No obstante, este fenómeno genera un debate que trasciende fronteras. Quienes defienden a Bukele, especialmente desde sectores que valoran la estabilidad y el orden, destacan los resultados: calles seguras, familias que ya no viven bajo la amenaza constante de las pandillas, negocios que florecen sin la presión de la extorsión.
Pero esta defensa, aunque comprensible, a veces pasa por alto un análisis más profundo de los costos. La concentración de poder en un solo líder, la subordinación del Poder Legislativo y Judicial, y las restricciones a la prensa no son detalles menores. Llamar a esto “estabilidad” puede ser engañoso; en otro contexto, podría calificarse como un retroceso democrático. La pregunta no es solo si Bukele ha traído paz, sino si esa paz es sostenible cuando depende de un sistema que debilita las instituciones en favor de una figura central.
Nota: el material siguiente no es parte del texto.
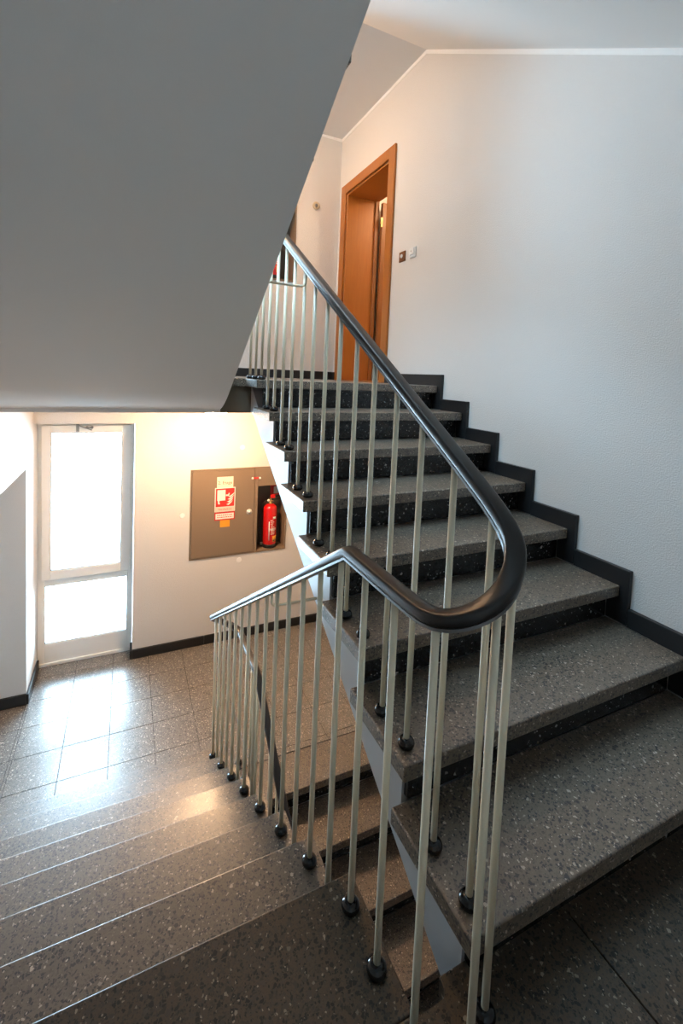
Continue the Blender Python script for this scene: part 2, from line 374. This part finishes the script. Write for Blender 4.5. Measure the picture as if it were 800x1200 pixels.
# ------------------------------------------------------------------ windows
def window(n, dz, gm):
    y0, y1 = 4.115, 4.185
    X0, X1, Z0, Z1 = -1.236, -0.433, -1.395+dz, 0.912+dz
    bm = bmesh.new()
    add_box(bm, X0, X0+0.055, y0, y1, Z0, Z1, .003); add_box(bm, X1-0.05, X1, y0, y1, Z0, Z1, .003)
    add_box(bm, X0+0.055, X1-0.05, y0, y1, Z0, -1.185+dz, .003); add_box(bm, X0+0.055, X1-0.05, y0, y1, -0.625+dz, -0.545+dz, .003)
    add_box(bm, X0+0.055, X1-0.05, y0, y1, Z1-0.03, Z1, .003)
    add_box(bm, X0, X1, y0-0.012, y0+0.005, Z0, Z0+0.03, .002)
    root = st(bm_obj('window_%d' % n, bm, M['frame']))
    sash = bmesh.new(); a, b, c, d = -1.205, -0.462, -0.56+dz, 0.888+dz; ys = y0-0.022
    add_box(sash, a, -1.132, ys, y1-0.01, c, d, .004); add_box(sash, -0.545, b, ys, y1-0.01, c, d, .004)
    add_box(sash, -1.132, -0.545, ys, y1-0.01, c, -0.476+dz, .004); add_box(sash, -1.132, -0.545, ys, y1-0.01, 0.818+dz, d, .004)
    s = bm_obj('sash', sash, M['frame'], root)
    def bead(x0, x1, z0, z1, y, par):
        bm = bmesh.new(); t = 0.006
        add_box(bm, x0, x0+t, y, y+.02, z0, z1); add_box(bm, x1-t, x1, y, y+.02, z0, z1)
        add_box(bm, x0+t, x1-t, y, y+.02, z0, z0+t); add_box(bm, x0+t, x1-t, y, y+.02, z1-t, z1)
        bm_obj('glazing_bead', bm, M['gasket'], par)
    bead(-1.132, -0.545, -0.476+dz, 0.818+dz, ys+.006, s); bead(-1.181, -0.483, -1.185+dz, -0.625+dz, y0+.006, root)
    box('pane', -1.128, -0.549, y0+.02, y0+.026, -0.472+dz, 0.814+dz, gm, s)
    box('pane', -1.178, -0.486, y0+.03, y0+.036, -1.182+dz, -0.628+dz, gm, root)
    op = bmesh.new(); zt = 0.868+dz      # scissor opener at the head of the sash
    add_cyl(op, (-0.842, ys+.004, zt), (-0.842, ys-.03, zt), 0.011); add_cyl(op, (-0.80, ys+.004, zt), (-0.80, ys-.028, zt), 0.012)
    add_cyl(op, (-0.842, ys-.022, zt), (-0.80, ys-.022, zt), 0.005)
    add_box(op, -0.93, -0.905, ys-.006, ys+.004, zt-.04, zt+.03); add_cyl(op, (-0.915, ys-.006, zt+.02), (-0.80, ys-.018, zt-.025), 0.005)
    bm_obj('opener', op, M['grey_metal'], root)
def fill_rooflight():
    x0, x1, y0, y1 = RL; t = 0.05
    bm = bmesh.new()
    add_box(bm, x0, x0+t, y0, y1, 4.30, 4.52, .003); add_box(bm, x1-t, x1, y0, y1, 4.30, 4.52, .003)
    add_box(bm, x0+t, x1-t, y0, y0+t, 4.30, 4.52, .003); add_box(bm, x0+t, x1-t, y1-t, y1, 4.30, 4.52, .003)
    root = st(bm_obj('window_3', bm, M['frame']))  # added out of view to throw cool light on the right wall
    box('pane', x0+t, x1-t, y0+t, y1-t, 4.48, 4.486, M['glass'], root)
fill_rooflight()
window(1, 0.0, M['glass']); window(2, 2.8, M['glass'])
# ------------------------------------------------------------------ upper door on the right wall
dr = st(empty('door_1', (XW, 3.34, 1.40)))
def dbox(name, x0, x1, y0, y1, z0, z1, mat, bev=0.003):
    bm = bmesh.new(); add_box(bm, x0-XW, x1-XW, y0-3.34, y1-3.34, z0-1.4, z1-1.4, bev)
    return bm_obj(name, bm, mat, dr)
dbox('architrave', XW-0.022, XW, 2.797, 2.90, 1.40, 3.49, M['wood']); dbox('architrave', XW-0.022, XW, 3.785, 3.885, 1.40, 3.49, M['wood'])
dbox('architrave', XW-0.022, XW, 2.90, 3.785, 3.393, 3.49, M['wood'])
dbox('lining', XW-0.002, 1.985, 3.765, 3.785, 1.40, 3.393, M['wood']); dbox('lining', XW-0.002, 1.985, 2.90, 2.92, 1.40, 3.393, M['wood'])
dbox('lining', XW-0.002, 1.985, 2.92, 3.765, 3.373, 3.393, M['wood'])
dbox('threshold', XW-0.01, 1.985, 2.92, 3.765, 1.385, 1.408, M['wood2'])
dbox('stop', 1.94, 1.985, 3.745, 3.765, 1.40, 3.373, M['wood2'])
leaf = dbox('leaf', 2.002, 2.83, 3.70, 3.742, 1.412, 3.355, M['wood2'], .004)
for z in (1.65, 3.09):
    bm = bmesh.new(); add_cyl(bm, (1.992-XW, 3.697-3.34, z-1.4), (1.992-XW, 3.697-3.34, z-1.4+0.10), 0.009); add_box(bm, 1.990-XW, 2.004-XW, 3.695-3.34, 3.709-3.34, z-1.4, z-1.3)
    bm_obj('hinge', bm, M['brass'], leaf)
bm = bmesh.new()   # room behind the door
add_box(bm, 1.866, 3.2, 3.86, 4.0, 1.38, 4.0); add_box(bm, 1.866, 3.2, 2.3, 2.4, 1.38, 4.0); add_box(bm, 3.2, 3.3, 2.3, 4.0, 1.38, 4.0)
add_box(bm, 1.866, 3.2, 2.4, 3.86, 3.8, 4.0); add_box(bm, 1.866, 3.2, 2.4, 3.86, 1.3, 1.38)
st(bm_obj('wall_beyond', bm, M['wall']))
pl = bpy.data.lights.new('room_lamp_light', 'POINT'); pl.energy = 14; pl.color = (1.0, 0.68, 0.40); pl.shadow_soft_size = 0.09
po = bpy.data.objects.new('room_lamp_light', pl); COL.objects.link(po); po.location = (2.65, 2.95, 3.55)

# ------------------------------------------------------------------ skirting
bs = st(empty('baseboard_right', (XW, 0, 0)))
def skp(pts):
    bm = bmesh.new(); add_prism(bm, pts, 0, -0.0245, 0.0, 0.003, 2); bm_obj('skirting_panel', bm, M['skirt'], bs)
SH = 0.080
for k in range(1, 8):
    yk, yn, z = (k-1)*g, k*g, k*h
    skp([(yk-.04, z-h+.002), (yk+OV, z-h+.002), (yk+OV, z-.001), (yn-.042, z-.001), (yn-.042, z+SH), (yk-.04, z+SH)])
y8 = 7*g
skp([(y8-.04, 7*h+.002), (y8+OV, 7*h+.002), (y8+OV, 8*h), (2.795, 8*h), (2.795, 8*h+SH+.004), (y8-.04, 8*h+SH+.004)])
skp([(YB+.002, .001), (-.042, .001), (-.042, SH), (YB+.002, SH)])
skp([(3.887, 1.401), (YF-.002, 1.401), (YF-.002, 1.486), (3.887, 1.486)])
skp([(2.34, -1.399), (YF-.002, -1.399), (YF-.002, -1.31), (2.34, -1.31)])
bf = st(empty('baseboard_far', (0, YF, 0)))
for z0 in (-1.4, 1.4):
    x = wn[1]
    for xe in (0.25, 0.93, XW-0.026):
        bm = bmesh.new(); add_box(bm, x+.0008, xe-.0008, -0.022, 0, z0+.001, z0+0.088, .003, 2); bm_obj('skirting_panel', bm, M['skirt'], bf); x = xe
    bm = bmesh.new(); add_box(bm, wn[1]-.02, wn[1]+.001, -0.022, 0.13, z0+.001, z0+0.088, .003, 2); bm_obj('skirting_panel', bm, M['skirt'], bf)
bl = st(empty('baseboard_left', (XL, 0, 0)))
for z0 in (-1.4, 1.4):
    bm = bmesh.new(); add_box(bm, 0, .02, 3.612, 4.10, z0+.001, z0+0.088, .003, 2); bm_obj('skirting_panel', bm, M['skirt'], bl)
    bm = bmesh.new(); add_box(bm, -1.0, .0, 3.612, 3.632, z0+.001, z0+0.088, .003, 2); bm_obj('skirting_panel', bm, M['skirt'], bl)
# pale painted band where ceilings meet walls
tr = bmesh.new()
yr = 2.417
add_prism(tr, [(yr, ZC), (yr, ZC-.028), (YF, ZC-.028), (YF, ZC)], 0, XW-.004, XW)
add_prism(tr, [(-.02, SR(-.02)+2.8), (-.02, SR(-.02)+2.77), (yr, ZC-.03), (yr, ZC)], 0, XW-.004, XW)
add_box(tr, XL, XW-.004, YF-.004, YF, ZC-.028, ZC)
st(bm_obj('trim_1', tr, M['band']))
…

Por ello, el dilema político se intensifica al considerar si la eficacia de un gobierno es suficiente para perpetuarlo. Bukele no es el primero en enfrentar esta encrucijada. En los años noventa, Alberto Fujimori en Perú combatió con éxito el terrorismo de Sendero Luminoso y estabilizó una economía en crisis, pero lo hizo a costa de disolver el Congreso y controlar las instituciones, medidas que fueron celebradas por muchos hasta que los costos de su autoritarismo se volvieron insostenibles.
En El Salvador, el panorama no es idéntico, pero las señales de alerta son claras: un Poder Legislativo alineado con el Ejecutivo, un Poder Judicial desvanecido, una prensa que enfrenta crecientes presiones. Estos elementos no son meros efectos secundarios; son decisiones deliberadas que reconfiguran el sistema político. Celebrar los logros sin cuestionar los métodos implica aceptar que el fin puede justificar los medios, una premisa que merece un escrutinio cuidadoso.
Quienes apoyan a Bukele, desde diferentes perspectivas políticas, suelen argumentar que la seguridad es un bien supremo, un prerrequisito para cualquier sociedad funcional. Y no les falta razón: en un país donde la violencia era una constante, la posibilidad de caminar sin temor es un cambio transformador. No obstante, la admiración por estos resultados no debería nublar la reflexión sobre sus implicaciones.
La democracia no se reduce a elecciones periódicas; es un sistema de equilibrios que garantiza la pluralidad y protege las libertades, incluso en tiempos de crisis. Cuando un líder se vuelve indispensable, las instituciones se debilitan, y lo que hoy parece una solución puede convertirse mañana en un problema mayor. La historia está llena de ejemplos de líderes que, en nombre del orden, construyeron sistemas que terminaron asfixiando a quienes pretendían proteger.
El caso de El Salvador nos invita a mirar más allá de los titulares y las cifras. Nos desafía a preguntarnos qué significa realmente la democracia y si estamos dispuestos a sacrificarla por resultados inmediatos. Bukele ha demostrado que es posible pacificar un país asolado por la violencia, pero también ha mostrado que el camino hacia la seguridad puede ser un sendero resbaladizo.
Quienes lo defienden, desde cualquier espectro político, harían bien en preguntarse si el precio pagado—una Constitución reformada a conveniencia, instituciones subordinadas, libertades restringidas y una presidencia vitalicia—es sostenible a largo plazo. La coherencia exige cuestionar no solo los métodos de los adversarios, sino también los de aquellos cuyos resultados celebramos.
Porque, al final, la democracia no se mide solo por la ausencia de violencia, sino por la presencia de un sistema que garantice la libertad, incluso cuando el héroe del momento ya no esté en el escenario.